Data provided →
•••

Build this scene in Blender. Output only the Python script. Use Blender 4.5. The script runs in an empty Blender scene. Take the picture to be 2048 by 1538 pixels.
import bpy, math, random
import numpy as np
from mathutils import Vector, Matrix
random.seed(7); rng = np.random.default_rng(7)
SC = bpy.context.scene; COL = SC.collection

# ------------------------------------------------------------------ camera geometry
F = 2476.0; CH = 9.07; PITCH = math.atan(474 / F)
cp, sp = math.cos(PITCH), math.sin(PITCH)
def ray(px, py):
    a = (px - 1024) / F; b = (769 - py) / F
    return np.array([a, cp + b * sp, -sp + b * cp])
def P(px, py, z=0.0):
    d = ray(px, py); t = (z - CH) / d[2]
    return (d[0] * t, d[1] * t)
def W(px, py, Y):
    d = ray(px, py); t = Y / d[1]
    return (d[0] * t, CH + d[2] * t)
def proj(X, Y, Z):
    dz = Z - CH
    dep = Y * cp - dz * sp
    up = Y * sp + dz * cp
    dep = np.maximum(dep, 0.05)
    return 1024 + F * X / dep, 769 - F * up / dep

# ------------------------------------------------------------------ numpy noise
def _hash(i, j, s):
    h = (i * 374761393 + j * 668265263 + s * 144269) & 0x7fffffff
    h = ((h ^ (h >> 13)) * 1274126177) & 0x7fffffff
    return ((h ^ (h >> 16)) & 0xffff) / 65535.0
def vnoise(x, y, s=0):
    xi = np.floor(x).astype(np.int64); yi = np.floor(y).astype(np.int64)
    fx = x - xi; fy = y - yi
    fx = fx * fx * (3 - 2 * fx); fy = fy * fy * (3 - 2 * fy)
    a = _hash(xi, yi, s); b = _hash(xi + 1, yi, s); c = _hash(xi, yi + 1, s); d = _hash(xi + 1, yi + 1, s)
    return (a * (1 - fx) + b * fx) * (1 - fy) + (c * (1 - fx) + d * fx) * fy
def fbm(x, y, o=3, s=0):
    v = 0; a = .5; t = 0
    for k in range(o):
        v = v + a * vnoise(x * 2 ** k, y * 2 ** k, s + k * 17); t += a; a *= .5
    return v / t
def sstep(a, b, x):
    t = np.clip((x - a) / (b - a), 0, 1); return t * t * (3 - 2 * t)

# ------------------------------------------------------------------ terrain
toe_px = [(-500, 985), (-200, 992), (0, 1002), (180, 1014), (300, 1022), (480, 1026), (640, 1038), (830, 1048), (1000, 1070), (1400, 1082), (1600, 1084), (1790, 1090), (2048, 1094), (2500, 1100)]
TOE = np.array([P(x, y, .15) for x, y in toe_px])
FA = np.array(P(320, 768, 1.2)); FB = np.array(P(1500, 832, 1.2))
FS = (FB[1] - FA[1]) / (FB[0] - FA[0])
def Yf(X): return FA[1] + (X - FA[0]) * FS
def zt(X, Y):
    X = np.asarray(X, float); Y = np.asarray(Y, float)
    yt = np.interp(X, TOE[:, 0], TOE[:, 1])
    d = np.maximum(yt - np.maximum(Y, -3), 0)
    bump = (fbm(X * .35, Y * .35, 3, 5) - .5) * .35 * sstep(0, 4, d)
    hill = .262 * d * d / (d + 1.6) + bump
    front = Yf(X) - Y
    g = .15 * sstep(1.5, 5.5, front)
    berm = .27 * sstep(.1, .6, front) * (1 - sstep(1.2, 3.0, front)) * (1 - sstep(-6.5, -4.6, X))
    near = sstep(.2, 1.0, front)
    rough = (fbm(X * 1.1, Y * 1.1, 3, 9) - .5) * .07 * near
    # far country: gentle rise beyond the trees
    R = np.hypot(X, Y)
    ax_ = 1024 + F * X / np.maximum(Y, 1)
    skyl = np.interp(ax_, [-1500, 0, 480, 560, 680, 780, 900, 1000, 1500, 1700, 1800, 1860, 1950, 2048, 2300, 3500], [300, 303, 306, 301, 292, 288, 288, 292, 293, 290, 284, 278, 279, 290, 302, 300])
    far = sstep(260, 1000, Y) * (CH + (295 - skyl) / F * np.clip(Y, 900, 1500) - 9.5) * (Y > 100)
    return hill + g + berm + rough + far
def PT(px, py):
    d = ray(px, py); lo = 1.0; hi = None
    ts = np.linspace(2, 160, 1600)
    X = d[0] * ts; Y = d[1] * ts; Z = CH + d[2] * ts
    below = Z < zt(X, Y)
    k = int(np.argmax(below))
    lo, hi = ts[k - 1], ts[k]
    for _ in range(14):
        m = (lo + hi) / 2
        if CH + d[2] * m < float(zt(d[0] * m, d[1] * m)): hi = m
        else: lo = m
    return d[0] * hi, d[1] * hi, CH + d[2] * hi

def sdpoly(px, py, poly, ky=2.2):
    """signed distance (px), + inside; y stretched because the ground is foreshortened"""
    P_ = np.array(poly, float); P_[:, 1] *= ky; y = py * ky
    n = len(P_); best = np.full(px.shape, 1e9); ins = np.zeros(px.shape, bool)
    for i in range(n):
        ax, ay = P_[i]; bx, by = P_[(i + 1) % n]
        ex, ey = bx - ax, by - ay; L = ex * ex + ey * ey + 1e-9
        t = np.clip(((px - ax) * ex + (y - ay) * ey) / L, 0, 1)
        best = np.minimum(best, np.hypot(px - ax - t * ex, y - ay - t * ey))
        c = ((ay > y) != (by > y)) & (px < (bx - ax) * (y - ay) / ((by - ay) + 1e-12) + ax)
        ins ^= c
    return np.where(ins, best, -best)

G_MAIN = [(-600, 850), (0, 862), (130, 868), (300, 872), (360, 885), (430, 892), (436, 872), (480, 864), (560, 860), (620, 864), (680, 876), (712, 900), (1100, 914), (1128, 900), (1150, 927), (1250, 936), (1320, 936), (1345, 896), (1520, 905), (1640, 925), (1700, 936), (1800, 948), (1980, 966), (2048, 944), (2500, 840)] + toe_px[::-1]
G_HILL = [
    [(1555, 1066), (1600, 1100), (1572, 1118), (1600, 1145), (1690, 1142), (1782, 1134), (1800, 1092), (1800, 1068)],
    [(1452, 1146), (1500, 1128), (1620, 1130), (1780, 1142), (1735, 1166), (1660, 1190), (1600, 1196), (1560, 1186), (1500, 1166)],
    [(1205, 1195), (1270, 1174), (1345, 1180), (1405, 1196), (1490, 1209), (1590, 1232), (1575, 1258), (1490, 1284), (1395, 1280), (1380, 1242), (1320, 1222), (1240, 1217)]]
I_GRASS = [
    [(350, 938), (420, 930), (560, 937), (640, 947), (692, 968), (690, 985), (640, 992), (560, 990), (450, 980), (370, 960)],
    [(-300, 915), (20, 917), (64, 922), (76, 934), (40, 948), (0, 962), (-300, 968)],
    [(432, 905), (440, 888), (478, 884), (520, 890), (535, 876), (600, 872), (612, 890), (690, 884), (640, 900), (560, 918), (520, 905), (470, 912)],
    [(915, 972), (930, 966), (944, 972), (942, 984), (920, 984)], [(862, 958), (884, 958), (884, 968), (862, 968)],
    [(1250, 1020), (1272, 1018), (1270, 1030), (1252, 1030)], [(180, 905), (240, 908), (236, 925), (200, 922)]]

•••

Stated exercise → Take the lines above from the first through the one containing "SC = bpy.context.scene; COL = SC.collection" and reproduce them exactly; include nothing else.

Task answer →
Build this scene in Blender. Output only the Python script. Use Blender 4.5. The script runs in an empty Blender scene. Take the picture to be 2048 by 1538 pixels.
import bpy, math, random
import numpy as np
from mathutils import Vector, Matrix
random.seed(7); rng = np.random.default_rng(7)
SC = bpy.context.scene; COL = SC.collection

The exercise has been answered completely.